The report indirectly converses with both supporters and opponents of Fayyad's politics. Its authors reminded the foreigners who praised the accomplishments that they were achieved despite the Israeli occupation: The IDF and settlers uproot and we plant, Israel destroys houses in Jerusalem and Area C, and we build and assist the population. "Without the removal of Israeli restrictions on movement and access, further accomplishments will not be possible. Significant economic progress under occupation is impossible," the report read.
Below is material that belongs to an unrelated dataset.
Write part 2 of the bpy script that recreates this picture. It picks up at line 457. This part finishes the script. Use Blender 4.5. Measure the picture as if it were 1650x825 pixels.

A response to critics appears in hints in the section on roads. The report's summary says: "In order to deal with Israeli control of Area C, the Palestinian Authority supported a number of enterprises to increase access to occupied Palestinian lands. Sixteen new roads were paved at a cost of $45 million, and 40 roads were upgraded at a cost of $12.9 million. These projects, in addition to their importance in increasing access, contribute to economic growth, the creation of jobs and job opportunities - and also continue to challenge the Israeli attempt to turn the West Bank into separate cantons."

Is this really a challenge to Israeli intentions? The improved roads in Areas A and B do shorten the time it takes to travel between various cities and towns, and create an illusion of geographic closeness. But people gradually forget that most of these improved roads are meant only to connect villages, and their asphalt cannot withstand the heavy load of traffic between Palestinian cities. Without wanting to, they forget that what's on the other side of these roads is out of bounds for them.

Not only the notorious Route 443, but all the other roads that Israel has paved as highways, in a massive expropriation of Palestinian lands, serve mainly or even solely the transportation-settlement needs of Israelis (Jews, by and large, by virtue of being identified with settlements ). In 2004, the (Israeli ) National Security Council revealed its plan to create two separate road infrastructures in the West Bank (a directly logical extension of the bypass roads of the 1980s and 1990s ). Representatives of donor countries and the World Bank were stunned by Israel's chuzpah: It requested that donors fund part of the project. Slick talk about "the desire to insure the fabric of Palestinian life with transportation contiguity" did not confuse them. They understood that this was another way to create facts on the ground. In complete agreement with the PA, they refused.

And so Israel funded the paving of a few bypass roads and tunnels for Palestinians only, meant to compensate them for the detour from the highways in Area C and the giant continuous expanses that gradually became "Palestinian-free."

The roads that the Palestinians pave and improve (mainly with the help of USAID ) are in the category of "Palestinian transportation contiguity," which is opposed to the principle of "Palestinian territorial contiguity." A lacework of roads and tunnels connects isolated Palestinian communities. It enables Area C (62 percent of the West Bank ) to remain an exclusive domain for settlement expansion and link it to Israel, increasing the illusion of Palestinian sovereignty over the remainder.

Fayyad and others in his government are no doubt aware of the paradox. I hear them asking in response: Is the solution to leave the dangerous, shaky and pitted roads as they are, and not pave new ones? Of course not.

But at least let's admit: The new and renewed roads do not challenge Israeli plans; in fact they suit them well and strengthen their inner logic.